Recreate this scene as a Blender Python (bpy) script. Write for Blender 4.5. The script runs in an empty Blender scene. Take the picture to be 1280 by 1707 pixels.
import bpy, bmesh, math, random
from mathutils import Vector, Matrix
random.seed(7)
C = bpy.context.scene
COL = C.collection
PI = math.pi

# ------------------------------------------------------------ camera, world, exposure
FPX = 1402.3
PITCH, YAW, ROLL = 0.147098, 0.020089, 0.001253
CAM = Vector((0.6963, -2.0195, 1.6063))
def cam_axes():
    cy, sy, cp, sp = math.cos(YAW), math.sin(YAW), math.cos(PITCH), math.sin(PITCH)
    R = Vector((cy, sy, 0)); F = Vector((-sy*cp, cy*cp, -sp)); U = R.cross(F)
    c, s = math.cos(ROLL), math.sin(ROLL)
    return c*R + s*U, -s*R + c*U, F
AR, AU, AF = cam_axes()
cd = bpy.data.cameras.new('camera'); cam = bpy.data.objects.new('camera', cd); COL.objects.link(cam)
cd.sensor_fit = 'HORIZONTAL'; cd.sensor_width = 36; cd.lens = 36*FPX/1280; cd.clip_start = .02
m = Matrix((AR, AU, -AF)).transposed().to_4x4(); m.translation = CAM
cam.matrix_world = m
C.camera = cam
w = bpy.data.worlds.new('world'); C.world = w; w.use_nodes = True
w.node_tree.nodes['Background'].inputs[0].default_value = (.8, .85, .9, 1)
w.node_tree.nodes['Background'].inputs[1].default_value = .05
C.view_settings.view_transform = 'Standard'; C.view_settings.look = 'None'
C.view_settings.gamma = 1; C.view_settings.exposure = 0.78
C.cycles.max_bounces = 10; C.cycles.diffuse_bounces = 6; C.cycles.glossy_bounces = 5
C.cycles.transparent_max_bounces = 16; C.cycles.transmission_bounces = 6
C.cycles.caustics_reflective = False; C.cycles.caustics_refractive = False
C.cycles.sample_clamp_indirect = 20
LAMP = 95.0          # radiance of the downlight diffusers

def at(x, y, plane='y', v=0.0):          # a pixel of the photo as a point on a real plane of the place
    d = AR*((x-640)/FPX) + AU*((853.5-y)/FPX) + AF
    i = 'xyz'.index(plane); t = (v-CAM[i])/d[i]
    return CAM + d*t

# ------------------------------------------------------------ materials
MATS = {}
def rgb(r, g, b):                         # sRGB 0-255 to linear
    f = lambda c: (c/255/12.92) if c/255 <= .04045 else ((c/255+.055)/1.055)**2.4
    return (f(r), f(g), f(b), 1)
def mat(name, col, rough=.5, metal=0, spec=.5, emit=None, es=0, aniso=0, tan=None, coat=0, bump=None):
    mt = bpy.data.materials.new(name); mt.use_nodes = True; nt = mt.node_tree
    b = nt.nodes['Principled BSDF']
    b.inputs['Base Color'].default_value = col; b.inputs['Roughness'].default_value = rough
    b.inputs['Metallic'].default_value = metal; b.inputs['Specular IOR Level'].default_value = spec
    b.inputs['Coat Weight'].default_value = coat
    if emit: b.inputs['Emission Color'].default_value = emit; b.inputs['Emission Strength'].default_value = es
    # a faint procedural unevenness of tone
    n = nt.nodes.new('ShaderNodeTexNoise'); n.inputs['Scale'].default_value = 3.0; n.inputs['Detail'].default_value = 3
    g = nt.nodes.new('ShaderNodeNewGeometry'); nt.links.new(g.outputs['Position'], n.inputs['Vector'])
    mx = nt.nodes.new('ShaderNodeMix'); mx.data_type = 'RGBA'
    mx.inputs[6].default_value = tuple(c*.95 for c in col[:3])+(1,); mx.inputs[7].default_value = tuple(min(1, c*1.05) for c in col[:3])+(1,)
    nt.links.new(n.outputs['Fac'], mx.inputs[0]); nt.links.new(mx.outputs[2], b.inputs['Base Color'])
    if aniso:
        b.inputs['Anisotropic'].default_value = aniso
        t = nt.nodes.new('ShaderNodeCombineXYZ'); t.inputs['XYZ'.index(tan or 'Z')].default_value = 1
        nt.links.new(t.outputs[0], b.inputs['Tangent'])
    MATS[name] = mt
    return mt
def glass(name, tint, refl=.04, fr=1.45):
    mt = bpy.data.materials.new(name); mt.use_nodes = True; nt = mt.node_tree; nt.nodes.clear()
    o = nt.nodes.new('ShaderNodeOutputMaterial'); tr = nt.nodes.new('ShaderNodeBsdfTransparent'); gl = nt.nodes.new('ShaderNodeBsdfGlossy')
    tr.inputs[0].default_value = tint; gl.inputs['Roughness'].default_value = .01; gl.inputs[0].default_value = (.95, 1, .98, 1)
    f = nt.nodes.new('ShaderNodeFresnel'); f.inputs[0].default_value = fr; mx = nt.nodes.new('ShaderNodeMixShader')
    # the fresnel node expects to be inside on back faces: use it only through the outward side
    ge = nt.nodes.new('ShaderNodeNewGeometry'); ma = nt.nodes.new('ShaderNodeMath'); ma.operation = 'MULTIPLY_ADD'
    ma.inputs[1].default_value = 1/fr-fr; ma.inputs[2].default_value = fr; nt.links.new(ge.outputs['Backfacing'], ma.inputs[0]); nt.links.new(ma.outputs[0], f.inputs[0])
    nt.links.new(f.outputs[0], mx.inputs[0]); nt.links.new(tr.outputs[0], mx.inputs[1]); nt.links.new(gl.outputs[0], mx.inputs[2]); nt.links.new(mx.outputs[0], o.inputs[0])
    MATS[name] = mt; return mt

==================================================

▸ THE EXERCISE
Quote exactly the lines running from the start of the listing above through the line where "PI = math.pi" is found, and output no other lines.

▸ RESPONSE TO THE EXERCISE
Recreate this scene as a Blender Python (bpy) script. Write for Blender 4.5. The script runs in an empty Blender scene. Take the picture to be 1280 by 1707 pixels.
import bpy, bmesh, math, random
from mathutils import Vector, Matrix
random.seed(7)
C = bpy.context.scene
COL = C.collection
PI = math.pi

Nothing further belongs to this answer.